Optical Conductivity from Excitonic States

Xatu can compute the linear optical conductivity using the excitonic states obtained from the BSE. The calculation is performed in the independent-particle approximation (IPA) or the Bethe-Salpeter equation (BSE) formalism, based on the eigenstates previously computed.

General Expression

The optical conductivity tensor is computed from the excitonic eigenstates and their coupling to the electromagnetic field, following the Kubo-Greenwood formalism.

The real part of the conductivity tensor \(\sigma_{ab}(\omega)\) is given by:

\[\sigma_{ab}(\omega) = \frac{\pi e^2 \hbar}{V} \sum_{\bm{k}}^{N_X} \frac{1}{E_{\bm{k}}} \left[ V_{\bm{k}}^a (V_{\bm{k}}^b)^* \right] \delta(\hbar\omega - E_{\bm{k}})\]

where:

  • $ V $ is the system volume

  • \(E_{\mathbf{k}}\) is the exciton energy at momentum \(\mathbf{k}\)

  • \(V_{\mathbf{k}}^a\) velocity matrix elements \(\langle GS| \hat{v}^{a} | X_{\mathbf{k}} \rangle\)

  • $ N_X $ is the number of computed exciton states

  • The delta function is broadened numerically using a specified kernel

This expression is implemented directly in Xatu when the linear response spectrum is requested using the -a flag and a valid kubo_w.in file is provided.

Excitonic Absorption Spectrum

The absorption spectrum is computed by convoluting the excitonic delta functions with a chosen broadening.
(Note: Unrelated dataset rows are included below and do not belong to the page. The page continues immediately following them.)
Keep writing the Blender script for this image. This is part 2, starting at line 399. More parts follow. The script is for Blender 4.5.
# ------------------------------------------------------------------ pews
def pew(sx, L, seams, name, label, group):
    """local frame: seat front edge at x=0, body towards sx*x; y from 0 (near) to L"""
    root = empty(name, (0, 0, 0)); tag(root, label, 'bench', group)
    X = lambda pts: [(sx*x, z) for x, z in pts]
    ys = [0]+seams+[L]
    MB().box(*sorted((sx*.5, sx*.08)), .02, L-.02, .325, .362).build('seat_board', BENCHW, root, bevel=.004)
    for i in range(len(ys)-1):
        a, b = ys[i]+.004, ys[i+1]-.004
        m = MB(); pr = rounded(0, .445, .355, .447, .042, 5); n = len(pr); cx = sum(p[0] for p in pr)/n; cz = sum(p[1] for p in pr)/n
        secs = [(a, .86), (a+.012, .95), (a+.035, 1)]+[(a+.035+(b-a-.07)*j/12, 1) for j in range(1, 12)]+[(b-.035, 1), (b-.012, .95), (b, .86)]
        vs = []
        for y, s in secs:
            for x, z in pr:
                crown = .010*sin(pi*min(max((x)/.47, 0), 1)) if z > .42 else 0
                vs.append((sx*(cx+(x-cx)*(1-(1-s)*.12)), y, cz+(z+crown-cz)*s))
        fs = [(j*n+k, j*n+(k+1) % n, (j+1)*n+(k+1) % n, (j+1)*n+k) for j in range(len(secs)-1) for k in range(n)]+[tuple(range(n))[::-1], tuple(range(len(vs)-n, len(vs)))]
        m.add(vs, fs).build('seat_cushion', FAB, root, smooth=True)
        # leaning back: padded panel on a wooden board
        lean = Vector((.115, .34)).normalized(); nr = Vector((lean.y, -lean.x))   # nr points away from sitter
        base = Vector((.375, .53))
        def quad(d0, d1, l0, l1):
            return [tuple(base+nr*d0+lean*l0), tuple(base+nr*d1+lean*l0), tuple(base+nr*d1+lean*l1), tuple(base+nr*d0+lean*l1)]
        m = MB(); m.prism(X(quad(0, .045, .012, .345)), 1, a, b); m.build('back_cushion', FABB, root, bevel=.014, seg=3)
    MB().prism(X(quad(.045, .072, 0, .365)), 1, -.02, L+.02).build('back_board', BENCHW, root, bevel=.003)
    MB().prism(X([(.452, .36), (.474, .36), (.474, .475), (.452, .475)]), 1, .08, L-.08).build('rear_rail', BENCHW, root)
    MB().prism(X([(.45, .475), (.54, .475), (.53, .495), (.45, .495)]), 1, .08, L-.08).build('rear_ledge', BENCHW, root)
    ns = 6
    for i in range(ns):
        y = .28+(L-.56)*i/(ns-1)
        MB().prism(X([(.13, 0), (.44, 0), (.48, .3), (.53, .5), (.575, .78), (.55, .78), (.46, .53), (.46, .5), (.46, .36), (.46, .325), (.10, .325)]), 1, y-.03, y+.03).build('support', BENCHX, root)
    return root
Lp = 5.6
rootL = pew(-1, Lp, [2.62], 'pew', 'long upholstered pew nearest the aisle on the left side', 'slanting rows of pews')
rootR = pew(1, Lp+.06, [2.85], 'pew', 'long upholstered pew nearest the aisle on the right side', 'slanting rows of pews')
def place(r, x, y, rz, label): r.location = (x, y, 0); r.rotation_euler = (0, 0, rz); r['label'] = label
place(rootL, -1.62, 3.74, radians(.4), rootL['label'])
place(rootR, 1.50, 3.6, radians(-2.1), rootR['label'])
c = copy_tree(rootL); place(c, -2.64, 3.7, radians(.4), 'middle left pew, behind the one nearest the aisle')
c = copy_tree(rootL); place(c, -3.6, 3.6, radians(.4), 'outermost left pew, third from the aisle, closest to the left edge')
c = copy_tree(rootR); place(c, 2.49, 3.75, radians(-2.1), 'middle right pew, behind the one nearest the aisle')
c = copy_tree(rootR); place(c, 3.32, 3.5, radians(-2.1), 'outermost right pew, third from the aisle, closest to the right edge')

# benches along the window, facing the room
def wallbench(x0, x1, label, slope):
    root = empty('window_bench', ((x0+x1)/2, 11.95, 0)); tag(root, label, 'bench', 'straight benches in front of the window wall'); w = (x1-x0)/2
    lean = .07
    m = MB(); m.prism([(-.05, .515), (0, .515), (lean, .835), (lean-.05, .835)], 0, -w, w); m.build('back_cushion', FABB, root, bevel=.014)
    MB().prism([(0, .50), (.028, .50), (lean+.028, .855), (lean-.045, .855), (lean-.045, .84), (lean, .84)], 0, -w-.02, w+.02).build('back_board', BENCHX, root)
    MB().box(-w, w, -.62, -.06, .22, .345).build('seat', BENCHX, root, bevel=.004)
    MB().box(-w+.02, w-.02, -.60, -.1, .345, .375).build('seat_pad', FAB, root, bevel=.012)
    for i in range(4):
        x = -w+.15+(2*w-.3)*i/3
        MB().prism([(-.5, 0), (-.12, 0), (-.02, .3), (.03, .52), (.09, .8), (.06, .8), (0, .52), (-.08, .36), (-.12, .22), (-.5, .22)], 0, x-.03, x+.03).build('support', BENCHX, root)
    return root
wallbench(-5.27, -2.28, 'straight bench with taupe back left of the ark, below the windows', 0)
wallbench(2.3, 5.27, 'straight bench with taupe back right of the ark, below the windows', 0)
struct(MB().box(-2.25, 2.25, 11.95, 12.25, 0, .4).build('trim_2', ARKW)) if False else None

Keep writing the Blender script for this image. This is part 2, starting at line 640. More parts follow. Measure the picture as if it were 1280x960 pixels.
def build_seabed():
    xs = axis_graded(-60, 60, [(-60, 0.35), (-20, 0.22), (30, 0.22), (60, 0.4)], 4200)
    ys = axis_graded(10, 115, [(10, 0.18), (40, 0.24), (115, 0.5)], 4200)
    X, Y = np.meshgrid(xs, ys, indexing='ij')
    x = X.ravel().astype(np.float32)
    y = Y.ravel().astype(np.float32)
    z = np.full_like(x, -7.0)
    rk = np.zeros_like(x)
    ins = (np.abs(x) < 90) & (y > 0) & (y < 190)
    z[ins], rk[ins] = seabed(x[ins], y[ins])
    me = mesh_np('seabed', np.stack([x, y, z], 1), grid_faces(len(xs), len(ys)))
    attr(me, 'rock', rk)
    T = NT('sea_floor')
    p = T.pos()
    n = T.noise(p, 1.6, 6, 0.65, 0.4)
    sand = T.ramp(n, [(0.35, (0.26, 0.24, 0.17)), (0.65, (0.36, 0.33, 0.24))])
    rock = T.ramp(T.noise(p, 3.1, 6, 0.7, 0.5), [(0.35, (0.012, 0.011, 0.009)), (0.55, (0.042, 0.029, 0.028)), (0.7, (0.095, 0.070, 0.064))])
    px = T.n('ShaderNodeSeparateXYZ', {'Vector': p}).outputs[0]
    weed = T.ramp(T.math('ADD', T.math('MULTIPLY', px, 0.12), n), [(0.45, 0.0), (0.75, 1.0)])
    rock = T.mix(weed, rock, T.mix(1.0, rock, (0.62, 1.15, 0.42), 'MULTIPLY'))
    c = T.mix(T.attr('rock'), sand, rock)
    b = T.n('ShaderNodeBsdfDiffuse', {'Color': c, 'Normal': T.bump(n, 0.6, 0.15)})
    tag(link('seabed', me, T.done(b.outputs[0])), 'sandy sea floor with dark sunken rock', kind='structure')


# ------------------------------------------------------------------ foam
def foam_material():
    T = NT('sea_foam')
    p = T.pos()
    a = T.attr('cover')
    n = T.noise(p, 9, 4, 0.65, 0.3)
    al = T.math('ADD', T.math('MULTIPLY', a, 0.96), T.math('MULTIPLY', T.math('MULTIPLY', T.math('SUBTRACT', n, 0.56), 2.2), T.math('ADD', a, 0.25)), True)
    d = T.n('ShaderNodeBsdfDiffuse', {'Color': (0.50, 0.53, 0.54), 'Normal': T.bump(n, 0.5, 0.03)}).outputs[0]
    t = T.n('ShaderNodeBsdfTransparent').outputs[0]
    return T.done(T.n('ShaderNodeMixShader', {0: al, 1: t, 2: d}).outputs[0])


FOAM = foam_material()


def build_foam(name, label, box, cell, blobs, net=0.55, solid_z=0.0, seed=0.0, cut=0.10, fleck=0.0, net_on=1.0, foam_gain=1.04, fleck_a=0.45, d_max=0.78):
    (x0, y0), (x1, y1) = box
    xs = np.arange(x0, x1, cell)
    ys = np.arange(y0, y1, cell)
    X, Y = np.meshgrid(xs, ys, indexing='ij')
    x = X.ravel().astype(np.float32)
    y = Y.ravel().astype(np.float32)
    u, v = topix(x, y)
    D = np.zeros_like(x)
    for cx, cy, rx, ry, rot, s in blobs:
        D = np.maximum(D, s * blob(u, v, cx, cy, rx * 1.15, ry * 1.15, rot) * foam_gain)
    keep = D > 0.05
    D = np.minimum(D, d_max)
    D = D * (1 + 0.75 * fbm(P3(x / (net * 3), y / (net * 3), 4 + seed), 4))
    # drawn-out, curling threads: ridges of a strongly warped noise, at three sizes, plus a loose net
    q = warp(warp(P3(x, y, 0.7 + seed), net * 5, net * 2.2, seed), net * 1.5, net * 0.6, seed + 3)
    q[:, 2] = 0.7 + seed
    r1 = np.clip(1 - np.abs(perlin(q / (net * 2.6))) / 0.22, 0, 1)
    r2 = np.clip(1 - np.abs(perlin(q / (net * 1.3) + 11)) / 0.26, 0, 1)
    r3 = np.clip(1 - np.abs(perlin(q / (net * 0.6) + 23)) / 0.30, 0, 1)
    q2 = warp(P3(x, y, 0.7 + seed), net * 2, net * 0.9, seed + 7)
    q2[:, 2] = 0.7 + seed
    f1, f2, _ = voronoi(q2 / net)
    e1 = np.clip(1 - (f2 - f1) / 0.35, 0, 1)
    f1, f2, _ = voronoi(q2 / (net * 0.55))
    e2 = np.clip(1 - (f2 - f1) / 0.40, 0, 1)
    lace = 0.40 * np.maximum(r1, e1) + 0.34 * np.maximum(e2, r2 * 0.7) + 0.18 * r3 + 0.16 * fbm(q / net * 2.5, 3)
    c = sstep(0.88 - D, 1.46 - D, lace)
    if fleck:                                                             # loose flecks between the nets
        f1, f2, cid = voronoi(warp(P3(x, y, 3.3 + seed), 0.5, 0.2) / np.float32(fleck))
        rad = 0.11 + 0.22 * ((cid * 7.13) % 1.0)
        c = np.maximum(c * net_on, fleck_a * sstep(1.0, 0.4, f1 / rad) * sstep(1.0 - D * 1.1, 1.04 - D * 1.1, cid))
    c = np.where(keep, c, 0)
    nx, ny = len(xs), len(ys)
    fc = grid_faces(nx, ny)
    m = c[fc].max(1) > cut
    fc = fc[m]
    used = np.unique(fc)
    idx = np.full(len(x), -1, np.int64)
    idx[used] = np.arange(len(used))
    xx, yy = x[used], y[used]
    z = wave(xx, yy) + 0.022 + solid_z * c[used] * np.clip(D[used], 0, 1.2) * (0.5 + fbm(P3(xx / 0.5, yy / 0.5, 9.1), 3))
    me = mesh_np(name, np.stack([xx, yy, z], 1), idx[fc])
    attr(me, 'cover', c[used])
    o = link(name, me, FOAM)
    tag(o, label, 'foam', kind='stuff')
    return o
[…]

The user can specify:

  • Broadening type: lorentzian, gaussian, or exponential

  • Broadening width (in eV)

  • Frequency range and resolution

This is controlled by the kubo_w.in input file. The computed spectra include:

  • Independent-particle spectrum (IPA)

  • Excitonic spectrum (BSE)

Each output is saved to separate .dat files for plotting, with names defined in the exciton configuration file.